If you can make sense of this gimme a call

Here we go; lets tell a goddam story. Eight months and you’d think I’d have the hang of this by now. Eight months and you’d think I’d have the hang of a lot of things. But anyways, I’m sitting here, my computer slowly burning out the last of its battery. And if I cant do it here, in the dim, flickering light of power save mode, I might as well put away my pens and paper, ink and quill, shut this machine down for good. I know there a writer in me somewhere, its just that coaxing her out is like trying to get a dog into a bath. 

If this frustration seems unwarranted, rash, forgive me but you weren't present through the rise and fall of six other paragraphs. 

I left that passage in storage for a while. I”d finally written something I liked, and it was supposed to be like casting a line into my riverbanks and sounds. A good cast, and then came the sitting and waiting. Its okay, so many good things happen on docks, so many dances are riddled out on sandy shores. 

In waiting for a story, a big prize wining rainbow trout of a story, I learned to love the meaning leant by time. The chewing on the sides of my cheeks, the clearing of my throat and sunning of my face. The excitement that is enough to bring me clattering to my feet, the simple shame in mistakenness. My time on the dock, thats why I write. Rilke would’ve wanted me to have an answer to that question, and now it finally feels like I’m hooked.

I think I should officially dedicate this to my Grandaddy, the fly fishing fiend, so I can get away with such an extensive fisherman metaphor. 
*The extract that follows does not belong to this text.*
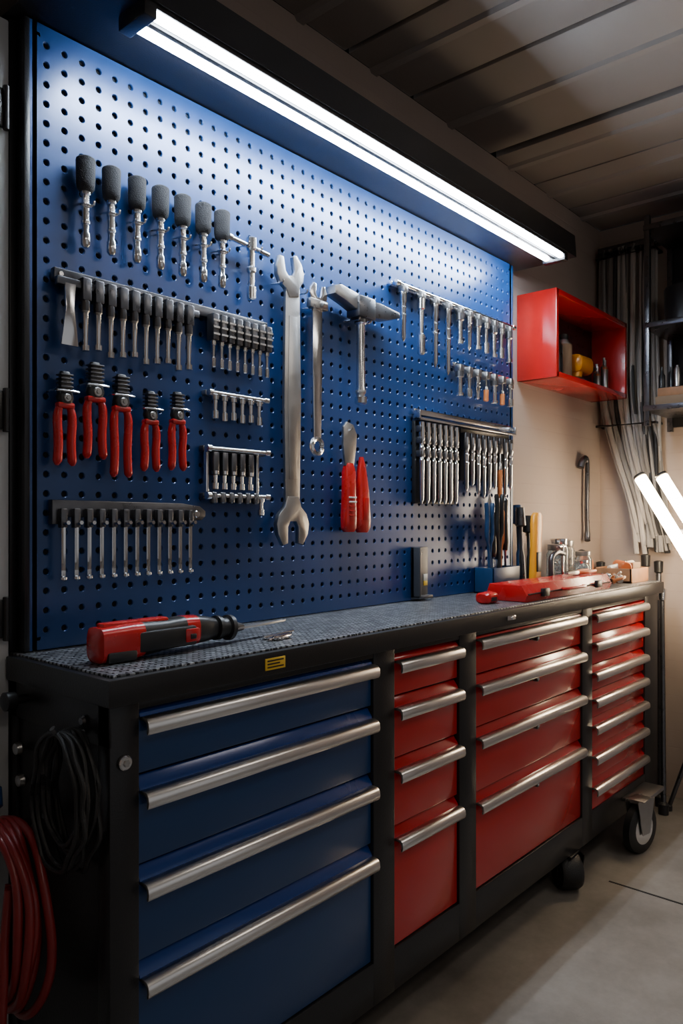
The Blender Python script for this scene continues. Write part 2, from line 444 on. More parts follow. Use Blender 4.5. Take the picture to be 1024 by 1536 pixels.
def caster(x, y, r=.045, w=.03, ang=0, ztop=.122, hub='darksteel', big=False):
    bb = B(); ca, sa = math.cos(ang), math.sin(ang)
    ax = Vector((-sa, ca, 0)); fw = Vector((ca, sa, 0)); c = Vector((x, y, r))
    bb.lathe(c-ax*w/2, ax, [(0, r*.55), (0, r*.9), (w*.15, r), (w*.85, r), (w, r*.9), (w, r*.55)], 'rubber', 28)
    bb.lathe(c-ax*(w/2+.002), ax, [(0, r*.2), (0.001, r*.62), (w+.003, r*.62), (w+.004, r*.2)], hub, 24)
    bb.cyl(c-ax*(w/2+.008), c+ax*(w/2+.008), r*.14, 'chrome')
    for sgn in (-1, 1):
        p = c+ax*sgn*(w/2+.006)
        pts = [p-fw*r*.25-Vector((0, 0, r*.2)), p+fw*r*.25-Vector((0, 0, r*.2)), p+fw*r*.6+Vector((0, 0, ztop-r)), p-fw*r*.6+Vector((0, 0, ztop-r))]
        q = [t+ax*sgn*.003 for t in pts]
        bb.add(pts+q, [[0, 1, 2, 3], [7, 6, 5, 4], [0, 4, 5, 1], [1, 5, 6, 2], [2, 6, 7, 3], [3, 7, 4, 0]], 'steel' if big else 'black')
    t = c+Vector((0, 0, ztop-r))
    bb.box(t.x-.035, t.x+.035, t.y-.03, t.y+.03, t.z-.006, t.z, 'steel' if big else 'black', .001)
    return bb
for (x, y) in ((.75, 1.10), (.75, 1.36), (2.3, 1.36), (3.08, 1.36)):
    caster(x, y, .055, .04, ztop=.1195).make('caster', wb)
caster(2.37, 1.085, .059, .070, ang=R(48), ztop=.1195, hub='blackplastic').make('caster', wb)
bb = caster(2.80, 1.005, .088, .035, R(-12), .195, 'chrome', True)
bb.box(2.78, 3.0, .985, 1.062, .175, .19, 'steel', .002)
bb.make('large_caster', wb)

# ------------------------------------------------------------------ pegboard tools
TY = 1.335
HY = BY-.0018
def hook(bb, x, z, y1=None, r=.0022):
    y1 = y1 or TY
    bb.tube([(x, HY, z+.003), (x, BY-.006, z+.003), (x, y1-.010, z), (x, y1-.014, z+.008)], r, 'chrome', 6, sm=4)

def screwdriver(x, zt=1.895, zb=1.722):
    bb = B(); L = zt-zb
    bb.lathe((x, TY, zt), (0, 0, -1), [(0, .013), (.003, .0175), (.006, .0185), (.050, .0175), (.060, .0165), (.066, .012)], 'foam', 24)
    bb.lathe((x, TY, zt-.066), (0, 0, -1), [(0, .010), (.006, .010), (.008, .0075), (.022, .007), (.024, .009), (.030, .009), (.032, .007), (.055, .007), (.057, .009), (.062, .009), (.064, .0065), (L-.066-.03, .0065), (L-.066-.026, .009), (L-.066-.006, .009), (L-.066, .005)], 'chrome', 14)
    hook(bb, x-.010, zt-.092); hook(bb, x+.010, zt-.092)
    bb.cyl((x-.012, TY-.009, zt-.092), (x+.012, TY-.009, zt-.092), .002, 'chrome', 6)
    bb.make('screwdriver')
for x in (.788, .844, .903, .960, 1.017, 1.073, 1.126): screwdriver(x)

b = B(); x = 1.215
b.cyl((x-.06, TY, 1.843), (x+.055, TY, 1.833), .006, 'chrome'); b.lathe((x, TY, 1.862), (0, 0, -1), [(0, .006), (.004, .012), (.03, .012), (.034, .008), (.07, .0075), (.074, .011), (.082, .011), (.086, .0075), (.115, .0075), (.118, .011), (.145, .011), (.148, .007)], 'chrome')
b.lathe((x-.06, TY, 1.843), (-1, 0, .08), [(0, .006), (.003, .009), (.012, .009), (.015, .004)], 'chrome')
hook(b, x+.02, 1.832); hook(b, x-.02, 1.836)
b.make('t_handle_wrench')

def hang(bb, x, zt, zb, st, y=TY, s=1.0):
    L = zt-zb
    if st == 'socket':
        bb.lathe((x, y, zt), (0, 0, -1), [(0, .007*s), (L*.18, .007*s), (L*.2, .0045*s), (L*.62, .004*s), (L*.65, .0065*s), (L*.97, .0065*s), (L, .004*s)], 'chrome', 12)
    elif st == 'nut':
        bb.lathe((x, y, zt), (0, 0, -1), [(0, .0075*s), (L*.22, .0075*s), (L*.26, .005*s), (L*.88, .0045*s), (L*.885, .0068*s), (L*.99, .0068*s), (L, .004*s)], ['darksteel', 'steel', 'chrome', 'chrome', 'chrome', 'chrome'], 12)
    elif st == 'bit':
        bb.lathe((x, y, zt), (0, 0, -1), [(0, .006*s), (L*.2, .006*s), (L*.22, .0048*s), (L*.3, .0048*s), (L*.31, .0058*s), (L*.34, .0048*s), (L*.45, .0048*s), (L*.46, .0058*s), (L*.49, .0048*s), (L*.93, .0042*s), (L, .001)], 'chrome', 10)
    elif st == 'key':
        bb.tube([(x, y, zb), (x, y, zt-.012), (x, y-.002, zt-.003), (x, y-.018, zt)], .0032*s, 'chrome', 6, sm=3)
        bb.lathe((x, y, zb+.003), (0, 0, -1), [(0, .003*s), (.002, .0052*s), (.007, .0052*s), (.01, .003)], 'chrome', 10)
    elif st == 'wood':
        bb.lathe((x, y, zt), (0, 0, -1), [(0, .004), (L*.35, .004), (L*.37, .007), (L*.5, .009), (L*.8, .0085), (L*.97, .009), (L, .005)], ['chrome', 'chrome', 'chrome', 'amber', 'amber', 'amber'], 12)

def rail(bb, x0, x1, z0, z1, k='steel', y0=1.342):
    bb.box(x0, x1, y0, HY, z0, z1, k, .003)
    for x in (x0+.012, x1-.012):
        bb.cyl((x, y0+.001, (z0+z1)/2), (x, y0-.004, (z0+z1)/2), .005, 'chrome', 12)

b = B()
rail(b, .728, 1.275, 1.650, 1.674, 'darksteel')
b.box(.728, 1.06, 1.330, 1.345, 1.640, 1.656, 'darksteel', .003)
b.prism([(.742, 1.645), (.765, 1.645), (.762, 1.60), (.770, 1.528), (.735, 1.528), (.745, 1.60)], TY-.006, TY, 'chrome', .0015)
x = .785
for i in range(10):
    b.box(x-.0095, x+.0095, 1.322, 1.345, 1.618, 1.662, 'darksteel', .003)
    hang(b, x, 1.621, 1.522+.006*math.sin(i*2.1), 'nut', y=1.331, s=1.15)
    x += .0272
x = 1.098
for i in range(8):
    b.box(x-.0085, x+.0085, 1.320, 1.345, 1.598, 1.658, 'darksteel', .003)
    for zz in (1.61, 1.625, 1.64): b.box(x-.009, x+.009, 1.3185, 1.322, zz, zz+.004, 'steel')
    hang(b, x, 1.60, 1.538, 'socket', y=1.331, s=.85)
    x += .0232
b.make('socket_wrench_rack')

def pliers(x, zt, zb, s=1.0):
    bb = B(); zp = zt-.055*s
    n0 = len(bb.v)
    bb.loft([(zt, 0, 0, .009, .005, 3), (zt-.006, 0, 0, .012*s, .008, 3), (zt-.030, 0, 0, .013*s, .009, 3), (zp+.012, 0, 0, .015*s, .009, 3), (zp, 0, 0, .018*s, .010, 3), (zp-.014, 0, 0, .012*s, .008, 3)], 'blackplastic', 18, 'z')
    for i in range(n0, len(bb.v)): bb.v[i] += Vector((x, TY, 0))
    bb.cyl((x, TY-.012, zp), (x, TY+.010, zp), .0085*s, 'steel', 16); bb.cyl((x, TY-.014, zp), (x, TY-.011, zp), .004*s, 'steel', 6)
    for k in range(5): bb.box(x-.0140*s, x+.0140*s, TY-.0102, TY+.010, zt-.008-k*.0075, zt-.0045-k*.0075, 'darksteel', .001)
    for sg in (-1, 1):
        P = [(x+sg*.004, TY, zp-.006), (x+sg*.014*s, TY, zp-.022), (x+sg*.0165*s, TY, zp-.045), (x+sg*.0145*s, TY, (zp+zb)/2-.015), (x+sg*.0155*s, TY, zb+.02), (x+sg*.018*s, TY, zb)]
        pp = catmull([Vector(p) for p in P], 4); m = len(pp)
        rr = [.005+.0037*min(1, i/(m*.3)) for i in range(m)]; rr[-1] = .003; rr[-2] = .006
        bb.tube(pp, rr, 'redplastic', 10)
    bb.box(x-.019*s, x+.019*s, TY-.009, TY+.009, zp-.020, zp-.008, 'redplastic', .004)
    bb.tube([(x-.022, HY, zp+.012), (x-.022, TY-.013, zp+.012), (x+.022, TY-.013, zp+.012), (x+.022, HY, zp+.012)], .002, 'chrome', 6, sm=3)
    bb.make('pliers')
for x, zt, zb, s in ((.745, 1.478, 1.302, .9), (.808, 1.505, 1.318, 1.05), (.866, 1.490, 1.285, 1.0), (.935, 1.465, 1.300, .9), (1.003, 1.472, 1.305, .9)):
    pliers(x, zt, zb, s)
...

Don’t say goodbye. A few parting words rush out of your mouth as you enter the bus. You hug with the same semiconscious desperation that pushes you to eat a half sheet of brownies for breakfast. Each one is necessary, each one is in no way satisfying. You don’t know what you need, so you hug. And hug, and hug. You leave feeling even shittier.

the speed test

The night was embers that had been smashed into grey

and advice shouted from peaks

shouted from sea level

and though everything is at a precipice

of fading, of obseletion

it is so heavy

so here

he was quiet and he was night

i met him by a wall so porcelain 

under a light so silver

that we could have been the moon

a hum which comes closer 

awakens you in its rush 

to somewhere else

to someone else

and you stay, tossing and turning

eventually resigning to the night

you cannot think you cannot move

you are nothing but another part of the fabric of the sky

the unnamed  unknown listener 

witness to more than just yourself.

I was sitting in the bus station hunched over a book. Not actually reading. Attendants walked around yelling out destinations. The pages of my book were sticky and the air was so thick that it could have been poured from a vase. Everything around was colourful, everything vibrant, everything weary. People waiting for the bus leaned against the cement walls. Vendors started slicing into their own watermelons, pouring themselves glasses of coconut water. I kept to myself, aware of my backpack and blonde hair, the eyes that shifted around me, the assumptions that followed me as a gringa. The bus station is where I always felt most like a tourist. I’d hide behind my book, reading and rereading the same couple of lines, my gaze always slipping off the page and finding its way to the fruit stands. 

Poquito, no mas? My whole family knows to ask me. Instead of the regular 4 heap portion of rice, they give me 1 1/2. It still makes quite the daunting little mountain. My resistance makes my aunts laugh and my host dad frown. He’d prefer that all the women in his household were gorditas— their pudginess proof of being well looked after. For his birthday present, I let him fill up my plate as much as he wanted, and I ate every bite.

Yes, 8 months in Ecuador did not mean 8 of watery potato soup like pre GCY Rose had in mind. It means eight months of huge breakfasts, eight months of “no thanks” being offensive, eight months of a pinwheel rotation between rice, yuca, plantains, and more rice. Eight months of morning jogs to attempt to offset the calories. 

Its funny, I came here to do some serious soul searching, and one of my biggest challenges was skin deep. Thats how ingrained skinny is in our culture. 

And, even though I’m sure to be putting on weight, it also means 8 months of an entirely new sensation; being the flaquita of the family. 

I promise you, I am by no means skinny, but here in Ecuador my curves and rolls and thigh dimples are laughable in comparison to the average Ecuatoriana. Here, a woman selling empanadas swishes large hips from side to side with the sensuality of a Victorias Secret model. Here, beauty doesn't have a size. Its so flipping liberating. Or at least it should be. 

Unfortunately 

Unfortunately, its not. You’d think that a year surrounded by big beautiful women would be enough to get rid of the rather transient and silly bodily expectations that I’ve brought from the US. In the end, I can’t convince myself that my softening stomach is something to flaunt. I’m ashamed of it.

Hey there. I decided to make some sort of word casserole of all my writing scraps. Are they coherent? No. But I believe they still speak to some aspects of my experience. They are tiny fragments of my truth. If you can make sense of them gimme a call.